October 24, 1858 The brilliant autumnal colors are red and yellow and the various tints–hues and shades of these. Blue is reserved to be the color of the sky**, but yellow and red are the colors of the earth flower. Every fruit on ripening, and just before its fall, acquires a bright tint. So do the leaves–so the sky before the end of the day, and the year near its setting. October is the red sunset sky–November the later twilight…The scarlet oak…is now in its glory…Look at one completely changed from green to bright dark scarlet–every leaf, as if it had been dipped into a scarlet dye, between you and the sun. Was not this worth waiting for?
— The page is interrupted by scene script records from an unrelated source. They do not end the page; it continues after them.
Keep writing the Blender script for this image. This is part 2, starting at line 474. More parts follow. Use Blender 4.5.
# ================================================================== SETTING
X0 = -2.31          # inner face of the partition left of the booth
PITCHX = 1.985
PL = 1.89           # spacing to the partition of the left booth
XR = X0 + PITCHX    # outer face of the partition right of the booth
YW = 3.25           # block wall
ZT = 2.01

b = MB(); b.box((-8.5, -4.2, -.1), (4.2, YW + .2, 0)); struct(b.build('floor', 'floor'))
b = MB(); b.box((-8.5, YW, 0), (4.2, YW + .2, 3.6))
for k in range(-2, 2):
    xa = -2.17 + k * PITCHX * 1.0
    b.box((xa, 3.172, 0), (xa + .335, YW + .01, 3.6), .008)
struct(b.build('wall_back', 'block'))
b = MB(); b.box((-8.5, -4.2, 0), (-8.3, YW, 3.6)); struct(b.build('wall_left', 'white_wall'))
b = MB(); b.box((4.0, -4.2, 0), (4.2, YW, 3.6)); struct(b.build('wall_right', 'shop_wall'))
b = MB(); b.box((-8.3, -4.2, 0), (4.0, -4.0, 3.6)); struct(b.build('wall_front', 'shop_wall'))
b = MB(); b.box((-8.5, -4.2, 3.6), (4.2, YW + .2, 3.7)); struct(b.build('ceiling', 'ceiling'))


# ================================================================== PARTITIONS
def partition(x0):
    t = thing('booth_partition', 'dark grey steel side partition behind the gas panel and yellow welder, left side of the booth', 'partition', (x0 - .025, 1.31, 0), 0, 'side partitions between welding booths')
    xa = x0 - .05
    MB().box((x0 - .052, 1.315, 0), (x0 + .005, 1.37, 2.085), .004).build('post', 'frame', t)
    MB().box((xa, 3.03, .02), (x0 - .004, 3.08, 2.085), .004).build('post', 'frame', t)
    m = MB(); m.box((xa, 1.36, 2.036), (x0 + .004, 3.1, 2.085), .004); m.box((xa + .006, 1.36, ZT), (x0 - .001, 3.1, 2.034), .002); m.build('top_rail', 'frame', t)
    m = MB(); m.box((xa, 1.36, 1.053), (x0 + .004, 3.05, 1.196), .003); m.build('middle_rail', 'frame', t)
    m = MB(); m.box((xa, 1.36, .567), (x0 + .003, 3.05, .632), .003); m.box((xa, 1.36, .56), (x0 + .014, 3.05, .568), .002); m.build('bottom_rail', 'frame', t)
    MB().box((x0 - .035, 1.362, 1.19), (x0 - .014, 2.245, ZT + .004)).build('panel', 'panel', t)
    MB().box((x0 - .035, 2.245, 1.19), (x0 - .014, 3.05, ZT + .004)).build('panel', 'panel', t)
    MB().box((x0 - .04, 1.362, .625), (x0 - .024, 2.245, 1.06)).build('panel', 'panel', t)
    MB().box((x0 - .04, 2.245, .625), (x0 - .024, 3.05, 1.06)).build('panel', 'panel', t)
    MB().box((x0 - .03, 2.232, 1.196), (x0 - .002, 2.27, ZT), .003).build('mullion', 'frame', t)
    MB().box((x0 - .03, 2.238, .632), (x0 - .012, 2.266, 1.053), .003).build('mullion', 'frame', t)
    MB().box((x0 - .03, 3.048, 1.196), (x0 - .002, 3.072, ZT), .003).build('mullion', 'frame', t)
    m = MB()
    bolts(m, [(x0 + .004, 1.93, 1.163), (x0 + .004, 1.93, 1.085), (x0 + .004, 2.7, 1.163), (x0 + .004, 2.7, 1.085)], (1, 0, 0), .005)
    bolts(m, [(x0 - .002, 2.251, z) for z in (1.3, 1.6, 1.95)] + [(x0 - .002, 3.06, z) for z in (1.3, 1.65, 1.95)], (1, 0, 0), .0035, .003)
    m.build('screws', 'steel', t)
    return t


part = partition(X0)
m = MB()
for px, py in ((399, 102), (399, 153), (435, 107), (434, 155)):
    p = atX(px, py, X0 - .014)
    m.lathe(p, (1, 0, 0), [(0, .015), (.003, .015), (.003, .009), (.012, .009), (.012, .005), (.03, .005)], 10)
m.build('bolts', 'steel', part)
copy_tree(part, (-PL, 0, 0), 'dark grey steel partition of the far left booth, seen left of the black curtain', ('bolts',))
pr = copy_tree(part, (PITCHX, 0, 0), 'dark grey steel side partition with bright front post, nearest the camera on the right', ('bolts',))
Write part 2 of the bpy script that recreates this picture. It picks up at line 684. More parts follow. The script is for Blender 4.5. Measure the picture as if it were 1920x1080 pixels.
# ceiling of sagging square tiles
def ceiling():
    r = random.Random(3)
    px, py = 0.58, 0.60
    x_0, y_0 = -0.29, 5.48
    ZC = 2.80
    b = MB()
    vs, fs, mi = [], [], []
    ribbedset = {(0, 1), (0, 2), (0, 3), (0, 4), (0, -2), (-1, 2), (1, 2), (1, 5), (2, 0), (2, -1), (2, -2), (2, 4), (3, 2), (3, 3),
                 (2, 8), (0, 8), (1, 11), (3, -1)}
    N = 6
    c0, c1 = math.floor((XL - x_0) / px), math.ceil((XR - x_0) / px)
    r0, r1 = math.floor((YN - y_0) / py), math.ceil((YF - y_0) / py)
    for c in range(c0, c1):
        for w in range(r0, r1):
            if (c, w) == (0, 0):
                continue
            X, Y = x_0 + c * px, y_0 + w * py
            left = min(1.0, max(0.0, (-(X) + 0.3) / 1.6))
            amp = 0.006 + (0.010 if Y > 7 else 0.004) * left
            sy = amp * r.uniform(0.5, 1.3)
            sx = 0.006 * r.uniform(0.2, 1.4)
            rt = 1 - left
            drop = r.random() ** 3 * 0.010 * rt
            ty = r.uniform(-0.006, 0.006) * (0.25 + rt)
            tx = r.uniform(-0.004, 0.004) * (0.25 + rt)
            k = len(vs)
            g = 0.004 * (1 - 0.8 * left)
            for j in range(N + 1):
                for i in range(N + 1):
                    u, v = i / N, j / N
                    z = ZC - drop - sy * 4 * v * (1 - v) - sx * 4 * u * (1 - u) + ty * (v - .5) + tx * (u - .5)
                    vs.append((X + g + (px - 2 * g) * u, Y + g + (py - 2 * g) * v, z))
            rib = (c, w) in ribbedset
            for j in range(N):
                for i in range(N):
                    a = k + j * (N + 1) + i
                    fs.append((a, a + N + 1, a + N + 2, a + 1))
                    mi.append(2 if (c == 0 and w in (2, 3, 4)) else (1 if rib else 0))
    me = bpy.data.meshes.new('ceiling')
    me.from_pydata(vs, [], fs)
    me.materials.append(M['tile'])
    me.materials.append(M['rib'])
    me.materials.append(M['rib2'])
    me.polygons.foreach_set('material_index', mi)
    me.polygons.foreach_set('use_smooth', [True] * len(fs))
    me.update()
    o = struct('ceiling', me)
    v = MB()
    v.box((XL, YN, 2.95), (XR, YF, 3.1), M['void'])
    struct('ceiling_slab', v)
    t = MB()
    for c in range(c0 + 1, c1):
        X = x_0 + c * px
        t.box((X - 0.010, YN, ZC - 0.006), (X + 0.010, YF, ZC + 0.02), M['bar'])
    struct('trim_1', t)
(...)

Little did you think ten days ago that that cold green tree could assume such color as this.
*Rhus Radicans is poison ivy **and the sea all around us
Log entries focused on Thoreau’s observations of flowers in Concord, MA, are gathered together into a wonderful volume, ed. Geoff Wisner.
September 19, 1854 Thinking this afternoon of the prospect of my writing lectures and going abroad to read them the next winter, I realized how incomparably great the advantages of obscurity and poverty which I have enjoyed so long (and may still perhaps enjoy). I thought with what more than princely, with what poetical leisure I had spent my years hitherto, without care or engagement, fancy free. I have given myself up to nature. I have lived so many springs and summers and autumns and winters as if I had nothing else to do but live them–and imbibe whatever nutriment they had for me. I have spent a couple of years, for instance, with the flowers chiefly, having none other so binding engagement as to observe when they opened. I could have afforded to spend a whole fall observing the changing tints of the foliage.
Wisner, Geoff, editor. Thoreau’s Wildflowers, Henry David Thoreau. New Haven: Yale University Press, 2016. Features drawings by Barry Moser from the 1979 book, “Flowering Plants of Massachusetts.”
A Barry Moser whale drawing is featured on the Gloucester HarborWalk whale marker.